Do this =>
Begin at the first line and end at the line containing "C = bpy.context.scene.collection". Extract exactly those lines.

Supplied material =>
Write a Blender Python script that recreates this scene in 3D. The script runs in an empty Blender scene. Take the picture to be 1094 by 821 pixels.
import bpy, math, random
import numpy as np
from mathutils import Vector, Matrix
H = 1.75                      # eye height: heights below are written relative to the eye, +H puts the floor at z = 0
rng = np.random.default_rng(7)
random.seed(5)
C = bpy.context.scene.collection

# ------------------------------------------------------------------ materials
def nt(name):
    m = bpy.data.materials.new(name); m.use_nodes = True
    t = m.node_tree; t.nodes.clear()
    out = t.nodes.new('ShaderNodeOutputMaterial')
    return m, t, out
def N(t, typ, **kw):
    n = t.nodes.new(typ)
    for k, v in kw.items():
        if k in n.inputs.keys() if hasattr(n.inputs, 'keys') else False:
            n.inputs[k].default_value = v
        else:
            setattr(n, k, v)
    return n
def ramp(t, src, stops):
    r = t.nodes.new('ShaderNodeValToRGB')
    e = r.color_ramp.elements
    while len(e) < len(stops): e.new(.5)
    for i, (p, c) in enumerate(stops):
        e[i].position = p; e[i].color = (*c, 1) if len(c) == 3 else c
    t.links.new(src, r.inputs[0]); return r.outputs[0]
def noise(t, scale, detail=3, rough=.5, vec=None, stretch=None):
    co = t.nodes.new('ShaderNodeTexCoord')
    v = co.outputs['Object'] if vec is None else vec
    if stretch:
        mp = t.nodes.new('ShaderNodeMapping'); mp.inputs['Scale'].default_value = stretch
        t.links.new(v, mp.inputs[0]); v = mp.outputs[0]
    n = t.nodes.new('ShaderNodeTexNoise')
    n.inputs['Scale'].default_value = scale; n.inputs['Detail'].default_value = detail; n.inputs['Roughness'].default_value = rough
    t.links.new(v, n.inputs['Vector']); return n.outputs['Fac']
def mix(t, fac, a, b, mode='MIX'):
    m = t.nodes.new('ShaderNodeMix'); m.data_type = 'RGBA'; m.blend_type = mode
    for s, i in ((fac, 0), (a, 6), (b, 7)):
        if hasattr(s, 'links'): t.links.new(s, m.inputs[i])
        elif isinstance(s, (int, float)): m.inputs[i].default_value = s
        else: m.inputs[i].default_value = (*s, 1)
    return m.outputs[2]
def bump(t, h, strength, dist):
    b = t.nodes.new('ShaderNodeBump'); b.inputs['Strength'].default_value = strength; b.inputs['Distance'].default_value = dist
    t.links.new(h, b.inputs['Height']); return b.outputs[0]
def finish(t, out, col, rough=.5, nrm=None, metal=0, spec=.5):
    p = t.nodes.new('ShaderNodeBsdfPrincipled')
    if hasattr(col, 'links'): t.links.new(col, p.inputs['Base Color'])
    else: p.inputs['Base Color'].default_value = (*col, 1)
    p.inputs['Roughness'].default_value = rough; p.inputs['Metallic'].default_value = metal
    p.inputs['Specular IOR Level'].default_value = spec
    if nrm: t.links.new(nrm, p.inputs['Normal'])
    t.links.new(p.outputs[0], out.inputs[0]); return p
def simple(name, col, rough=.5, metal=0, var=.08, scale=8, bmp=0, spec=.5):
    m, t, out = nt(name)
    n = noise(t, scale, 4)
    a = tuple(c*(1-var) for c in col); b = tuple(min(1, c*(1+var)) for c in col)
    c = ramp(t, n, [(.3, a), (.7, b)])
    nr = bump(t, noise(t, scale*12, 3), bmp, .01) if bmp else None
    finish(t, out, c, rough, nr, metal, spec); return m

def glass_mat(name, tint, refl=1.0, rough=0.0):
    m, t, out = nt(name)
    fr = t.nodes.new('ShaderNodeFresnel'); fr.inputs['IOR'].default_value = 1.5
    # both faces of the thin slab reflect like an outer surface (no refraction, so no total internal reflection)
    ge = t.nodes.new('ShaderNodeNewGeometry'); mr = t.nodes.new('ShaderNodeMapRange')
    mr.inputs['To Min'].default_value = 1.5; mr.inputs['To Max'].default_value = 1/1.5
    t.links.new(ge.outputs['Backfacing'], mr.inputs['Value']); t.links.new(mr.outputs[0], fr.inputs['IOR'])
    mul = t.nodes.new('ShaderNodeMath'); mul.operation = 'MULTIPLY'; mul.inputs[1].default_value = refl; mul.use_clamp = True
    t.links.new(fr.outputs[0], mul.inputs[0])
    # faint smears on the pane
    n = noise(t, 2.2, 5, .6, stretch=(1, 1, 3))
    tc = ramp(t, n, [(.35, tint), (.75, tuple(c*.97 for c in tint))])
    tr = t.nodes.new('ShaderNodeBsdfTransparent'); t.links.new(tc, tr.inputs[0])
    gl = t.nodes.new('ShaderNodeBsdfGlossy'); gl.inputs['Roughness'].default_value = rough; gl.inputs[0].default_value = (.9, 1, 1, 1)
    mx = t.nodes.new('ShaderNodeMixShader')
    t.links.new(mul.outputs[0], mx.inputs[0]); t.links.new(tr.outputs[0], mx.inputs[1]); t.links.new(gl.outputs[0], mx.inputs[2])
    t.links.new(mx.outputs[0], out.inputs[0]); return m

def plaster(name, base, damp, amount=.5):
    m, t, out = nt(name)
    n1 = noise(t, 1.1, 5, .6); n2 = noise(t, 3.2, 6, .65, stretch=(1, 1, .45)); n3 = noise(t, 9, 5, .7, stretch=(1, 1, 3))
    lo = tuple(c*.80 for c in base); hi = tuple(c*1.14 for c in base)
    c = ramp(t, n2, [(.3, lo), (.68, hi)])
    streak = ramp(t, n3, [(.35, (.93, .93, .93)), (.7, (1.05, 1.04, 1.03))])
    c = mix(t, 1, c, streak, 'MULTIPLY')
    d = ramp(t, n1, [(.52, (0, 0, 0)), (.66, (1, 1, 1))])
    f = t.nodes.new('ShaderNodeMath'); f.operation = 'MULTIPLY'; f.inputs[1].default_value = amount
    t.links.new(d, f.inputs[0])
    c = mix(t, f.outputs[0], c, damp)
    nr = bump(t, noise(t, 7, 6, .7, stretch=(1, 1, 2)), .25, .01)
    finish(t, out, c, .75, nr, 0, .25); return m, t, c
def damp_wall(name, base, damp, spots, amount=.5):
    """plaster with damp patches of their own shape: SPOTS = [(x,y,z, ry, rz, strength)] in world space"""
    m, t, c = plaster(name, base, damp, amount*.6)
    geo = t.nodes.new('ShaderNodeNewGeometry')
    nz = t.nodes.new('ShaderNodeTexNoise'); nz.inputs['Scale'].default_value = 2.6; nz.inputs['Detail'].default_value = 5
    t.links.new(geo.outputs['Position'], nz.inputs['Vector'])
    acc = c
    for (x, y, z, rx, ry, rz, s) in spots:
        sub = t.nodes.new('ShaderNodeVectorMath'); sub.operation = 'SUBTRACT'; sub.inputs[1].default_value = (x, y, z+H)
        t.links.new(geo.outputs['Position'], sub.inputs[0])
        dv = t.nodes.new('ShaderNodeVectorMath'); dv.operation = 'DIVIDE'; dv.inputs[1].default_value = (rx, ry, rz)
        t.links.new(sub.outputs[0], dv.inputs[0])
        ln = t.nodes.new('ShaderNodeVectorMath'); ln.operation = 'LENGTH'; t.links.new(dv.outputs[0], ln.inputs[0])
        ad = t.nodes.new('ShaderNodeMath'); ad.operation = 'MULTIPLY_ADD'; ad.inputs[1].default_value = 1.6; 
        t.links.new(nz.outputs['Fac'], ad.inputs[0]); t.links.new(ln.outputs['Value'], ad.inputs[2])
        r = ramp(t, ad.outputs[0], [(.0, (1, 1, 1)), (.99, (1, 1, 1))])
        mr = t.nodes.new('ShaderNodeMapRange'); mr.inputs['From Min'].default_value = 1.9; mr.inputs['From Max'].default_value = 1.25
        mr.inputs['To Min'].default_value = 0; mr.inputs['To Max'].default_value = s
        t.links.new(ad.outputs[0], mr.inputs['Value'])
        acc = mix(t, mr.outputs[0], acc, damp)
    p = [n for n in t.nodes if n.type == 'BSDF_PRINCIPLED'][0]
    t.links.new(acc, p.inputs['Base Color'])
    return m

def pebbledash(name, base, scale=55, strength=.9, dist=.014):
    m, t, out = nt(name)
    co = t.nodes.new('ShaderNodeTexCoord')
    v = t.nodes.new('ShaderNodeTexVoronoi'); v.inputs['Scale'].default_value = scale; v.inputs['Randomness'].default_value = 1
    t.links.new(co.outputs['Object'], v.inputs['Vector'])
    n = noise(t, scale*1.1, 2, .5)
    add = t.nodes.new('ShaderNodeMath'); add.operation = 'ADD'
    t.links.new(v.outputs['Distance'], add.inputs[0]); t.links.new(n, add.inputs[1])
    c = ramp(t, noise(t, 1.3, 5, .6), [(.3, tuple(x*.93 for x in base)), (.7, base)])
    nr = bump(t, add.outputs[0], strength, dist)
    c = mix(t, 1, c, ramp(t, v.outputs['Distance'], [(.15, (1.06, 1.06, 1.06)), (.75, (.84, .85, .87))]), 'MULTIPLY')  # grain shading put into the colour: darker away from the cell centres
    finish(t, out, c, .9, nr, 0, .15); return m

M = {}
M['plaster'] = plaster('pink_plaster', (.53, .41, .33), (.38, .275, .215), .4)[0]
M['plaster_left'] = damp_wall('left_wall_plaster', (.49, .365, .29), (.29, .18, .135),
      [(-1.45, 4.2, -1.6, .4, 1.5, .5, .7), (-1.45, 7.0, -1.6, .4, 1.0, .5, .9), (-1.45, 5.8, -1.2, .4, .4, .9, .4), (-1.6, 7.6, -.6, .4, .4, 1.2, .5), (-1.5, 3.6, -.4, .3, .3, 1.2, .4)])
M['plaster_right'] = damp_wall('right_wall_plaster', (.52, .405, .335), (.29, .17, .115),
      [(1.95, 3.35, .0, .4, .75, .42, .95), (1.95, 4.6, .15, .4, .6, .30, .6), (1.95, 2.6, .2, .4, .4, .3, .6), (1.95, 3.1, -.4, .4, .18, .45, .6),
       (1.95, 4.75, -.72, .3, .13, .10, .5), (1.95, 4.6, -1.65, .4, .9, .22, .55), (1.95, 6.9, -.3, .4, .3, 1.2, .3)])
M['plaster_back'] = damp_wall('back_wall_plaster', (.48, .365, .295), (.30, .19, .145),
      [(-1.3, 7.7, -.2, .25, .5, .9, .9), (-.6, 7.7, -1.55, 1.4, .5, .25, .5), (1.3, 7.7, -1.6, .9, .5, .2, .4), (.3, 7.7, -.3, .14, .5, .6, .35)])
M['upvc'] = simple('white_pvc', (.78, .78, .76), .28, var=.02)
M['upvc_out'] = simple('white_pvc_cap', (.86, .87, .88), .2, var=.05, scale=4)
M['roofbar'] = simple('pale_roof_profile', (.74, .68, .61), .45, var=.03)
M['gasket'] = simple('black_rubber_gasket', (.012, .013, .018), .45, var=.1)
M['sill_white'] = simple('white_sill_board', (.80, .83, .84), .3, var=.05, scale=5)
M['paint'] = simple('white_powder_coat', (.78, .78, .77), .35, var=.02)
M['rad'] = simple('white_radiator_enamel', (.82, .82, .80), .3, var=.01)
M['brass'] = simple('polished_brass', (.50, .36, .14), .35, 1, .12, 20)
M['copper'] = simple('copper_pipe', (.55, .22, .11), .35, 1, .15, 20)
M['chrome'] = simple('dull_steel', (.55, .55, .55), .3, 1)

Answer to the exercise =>
Write a Blender Python script that recreates this scene in 3D. The script runs in an empty Blender scene. Take the picture to be 1094 by 821 pixels.
import bpy, math, random
import numpy as np
from mathutils import Vector, Matrix
H = 1.75                      # eye height: heights below are written relative to the eye, +H puts the floor at z = 0
rng = np.random.default_rng(7)
random.seed(5)
C = bpy.context.scene.collection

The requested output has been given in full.